Copy every line from the material below that holds "Python".

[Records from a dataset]

====

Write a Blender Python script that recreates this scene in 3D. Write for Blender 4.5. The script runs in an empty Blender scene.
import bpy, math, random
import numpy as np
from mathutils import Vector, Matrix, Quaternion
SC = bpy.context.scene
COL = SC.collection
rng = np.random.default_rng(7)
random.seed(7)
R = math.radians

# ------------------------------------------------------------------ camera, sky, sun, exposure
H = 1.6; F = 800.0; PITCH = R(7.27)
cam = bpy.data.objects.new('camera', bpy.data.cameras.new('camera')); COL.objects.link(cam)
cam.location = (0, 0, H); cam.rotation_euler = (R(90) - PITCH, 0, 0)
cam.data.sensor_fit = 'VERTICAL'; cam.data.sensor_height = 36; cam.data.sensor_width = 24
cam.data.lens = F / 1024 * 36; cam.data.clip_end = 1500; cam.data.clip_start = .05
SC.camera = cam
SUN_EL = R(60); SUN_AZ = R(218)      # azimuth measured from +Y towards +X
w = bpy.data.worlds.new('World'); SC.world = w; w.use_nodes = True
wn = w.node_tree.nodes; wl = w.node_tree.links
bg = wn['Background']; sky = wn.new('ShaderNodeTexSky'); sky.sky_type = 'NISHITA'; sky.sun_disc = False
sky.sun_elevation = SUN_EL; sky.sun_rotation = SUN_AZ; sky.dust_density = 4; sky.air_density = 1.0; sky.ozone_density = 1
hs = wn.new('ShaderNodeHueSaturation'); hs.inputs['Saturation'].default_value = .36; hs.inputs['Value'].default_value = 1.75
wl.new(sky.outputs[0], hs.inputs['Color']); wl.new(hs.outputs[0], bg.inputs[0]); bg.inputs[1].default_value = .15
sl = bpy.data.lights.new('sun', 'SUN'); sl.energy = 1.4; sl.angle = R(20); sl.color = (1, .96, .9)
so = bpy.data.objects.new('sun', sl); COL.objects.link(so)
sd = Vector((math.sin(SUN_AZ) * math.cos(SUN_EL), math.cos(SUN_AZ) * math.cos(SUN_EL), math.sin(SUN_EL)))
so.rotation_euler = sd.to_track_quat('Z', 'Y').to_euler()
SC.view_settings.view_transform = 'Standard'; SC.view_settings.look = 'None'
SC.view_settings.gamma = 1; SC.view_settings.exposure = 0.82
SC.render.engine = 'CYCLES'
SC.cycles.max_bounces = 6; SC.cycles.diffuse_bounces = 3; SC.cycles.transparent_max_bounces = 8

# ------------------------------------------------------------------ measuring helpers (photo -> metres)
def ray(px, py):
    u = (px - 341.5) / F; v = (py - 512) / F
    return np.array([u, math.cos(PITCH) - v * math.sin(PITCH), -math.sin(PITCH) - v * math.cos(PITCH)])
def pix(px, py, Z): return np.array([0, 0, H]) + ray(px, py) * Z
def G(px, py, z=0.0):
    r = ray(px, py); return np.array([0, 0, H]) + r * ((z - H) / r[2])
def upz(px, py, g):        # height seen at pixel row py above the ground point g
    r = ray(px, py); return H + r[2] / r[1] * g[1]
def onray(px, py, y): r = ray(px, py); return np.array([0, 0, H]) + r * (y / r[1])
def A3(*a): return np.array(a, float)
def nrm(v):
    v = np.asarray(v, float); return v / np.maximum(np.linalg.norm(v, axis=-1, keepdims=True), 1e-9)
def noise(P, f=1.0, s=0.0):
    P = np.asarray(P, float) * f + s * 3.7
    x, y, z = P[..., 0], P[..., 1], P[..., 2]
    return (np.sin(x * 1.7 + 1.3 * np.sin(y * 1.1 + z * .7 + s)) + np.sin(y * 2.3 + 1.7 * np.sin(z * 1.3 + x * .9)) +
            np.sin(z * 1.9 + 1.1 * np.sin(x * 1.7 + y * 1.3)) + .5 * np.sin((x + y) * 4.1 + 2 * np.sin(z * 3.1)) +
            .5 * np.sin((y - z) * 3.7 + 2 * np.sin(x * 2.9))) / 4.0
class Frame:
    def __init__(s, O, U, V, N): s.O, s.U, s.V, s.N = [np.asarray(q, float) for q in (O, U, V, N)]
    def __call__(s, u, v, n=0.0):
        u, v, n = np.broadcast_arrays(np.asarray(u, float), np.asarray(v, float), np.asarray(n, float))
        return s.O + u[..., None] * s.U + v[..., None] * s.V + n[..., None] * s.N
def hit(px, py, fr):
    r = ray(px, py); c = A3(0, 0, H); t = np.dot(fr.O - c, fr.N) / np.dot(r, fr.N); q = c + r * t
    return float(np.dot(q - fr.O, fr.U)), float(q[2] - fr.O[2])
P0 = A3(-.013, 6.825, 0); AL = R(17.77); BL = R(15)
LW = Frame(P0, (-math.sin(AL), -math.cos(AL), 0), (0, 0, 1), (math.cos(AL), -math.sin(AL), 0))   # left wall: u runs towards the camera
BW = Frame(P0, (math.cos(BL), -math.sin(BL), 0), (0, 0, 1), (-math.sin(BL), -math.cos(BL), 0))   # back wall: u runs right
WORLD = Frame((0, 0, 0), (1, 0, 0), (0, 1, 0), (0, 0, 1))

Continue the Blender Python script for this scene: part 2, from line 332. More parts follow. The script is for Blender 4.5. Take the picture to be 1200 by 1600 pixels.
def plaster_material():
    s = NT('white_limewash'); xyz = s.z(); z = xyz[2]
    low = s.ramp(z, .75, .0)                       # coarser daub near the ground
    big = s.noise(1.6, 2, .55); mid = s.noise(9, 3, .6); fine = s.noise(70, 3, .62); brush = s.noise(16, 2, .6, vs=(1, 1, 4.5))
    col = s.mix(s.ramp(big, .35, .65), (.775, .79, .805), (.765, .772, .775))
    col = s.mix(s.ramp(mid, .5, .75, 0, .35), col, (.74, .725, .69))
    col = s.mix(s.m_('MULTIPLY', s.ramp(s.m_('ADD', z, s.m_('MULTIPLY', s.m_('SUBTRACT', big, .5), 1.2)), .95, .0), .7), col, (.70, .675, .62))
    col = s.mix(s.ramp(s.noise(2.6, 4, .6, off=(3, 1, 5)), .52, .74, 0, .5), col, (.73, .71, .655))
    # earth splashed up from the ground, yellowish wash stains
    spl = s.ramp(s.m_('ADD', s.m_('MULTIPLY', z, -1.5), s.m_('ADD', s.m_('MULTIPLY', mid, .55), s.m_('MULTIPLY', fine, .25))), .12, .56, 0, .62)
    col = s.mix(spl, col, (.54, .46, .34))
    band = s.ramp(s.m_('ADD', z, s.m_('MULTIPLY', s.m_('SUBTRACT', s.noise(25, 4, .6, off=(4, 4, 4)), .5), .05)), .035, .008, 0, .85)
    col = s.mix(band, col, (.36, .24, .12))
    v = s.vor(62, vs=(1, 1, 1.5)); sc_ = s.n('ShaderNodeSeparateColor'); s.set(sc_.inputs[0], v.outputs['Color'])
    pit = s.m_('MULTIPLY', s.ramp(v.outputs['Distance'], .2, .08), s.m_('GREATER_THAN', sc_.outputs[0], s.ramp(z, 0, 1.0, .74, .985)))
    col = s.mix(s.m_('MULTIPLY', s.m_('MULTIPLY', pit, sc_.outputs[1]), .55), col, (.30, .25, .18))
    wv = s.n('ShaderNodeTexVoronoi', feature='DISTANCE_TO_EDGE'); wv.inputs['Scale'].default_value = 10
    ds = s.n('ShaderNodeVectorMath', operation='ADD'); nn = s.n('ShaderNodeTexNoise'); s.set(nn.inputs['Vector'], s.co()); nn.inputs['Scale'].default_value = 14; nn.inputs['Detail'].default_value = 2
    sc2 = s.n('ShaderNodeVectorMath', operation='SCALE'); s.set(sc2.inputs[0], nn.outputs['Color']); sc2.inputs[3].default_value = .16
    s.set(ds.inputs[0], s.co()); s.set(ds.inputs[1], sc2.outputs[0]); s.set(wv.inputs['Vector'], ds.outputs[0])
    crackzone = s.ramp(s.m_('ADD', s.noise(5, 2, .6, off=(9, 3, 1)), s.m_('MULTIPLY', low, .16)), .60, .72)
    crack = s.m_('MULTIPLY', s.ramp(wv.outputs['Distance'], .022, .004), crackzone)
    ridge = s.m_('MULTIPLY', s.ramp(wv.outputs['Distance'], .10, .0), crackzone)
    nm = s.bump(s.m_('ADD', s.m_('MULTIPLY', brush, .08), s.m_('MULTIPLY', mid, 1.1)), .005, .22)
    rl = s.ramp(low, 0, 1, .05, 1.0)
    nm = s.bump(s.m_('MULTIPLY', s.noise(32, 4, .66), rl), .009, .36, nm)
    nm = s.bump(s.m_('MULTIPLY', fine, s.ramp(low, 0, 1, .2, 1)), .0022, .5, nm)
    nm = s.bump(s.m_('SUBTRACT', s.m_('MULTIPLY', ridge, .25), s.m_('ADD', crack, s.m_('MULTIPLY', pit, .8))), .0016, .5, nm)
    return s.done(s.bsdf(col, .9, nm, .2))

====

Solution:
Write a Blender Python script that recreates this scene in 3D. Write for Blender 4.5. The script runs in an empty Blender scene.
Continue the Blender Python script for this scene: part 2, from line 332. More parts follow. The script is for Blender 4.5. Take the picture to be 1200 by 1600 pixels.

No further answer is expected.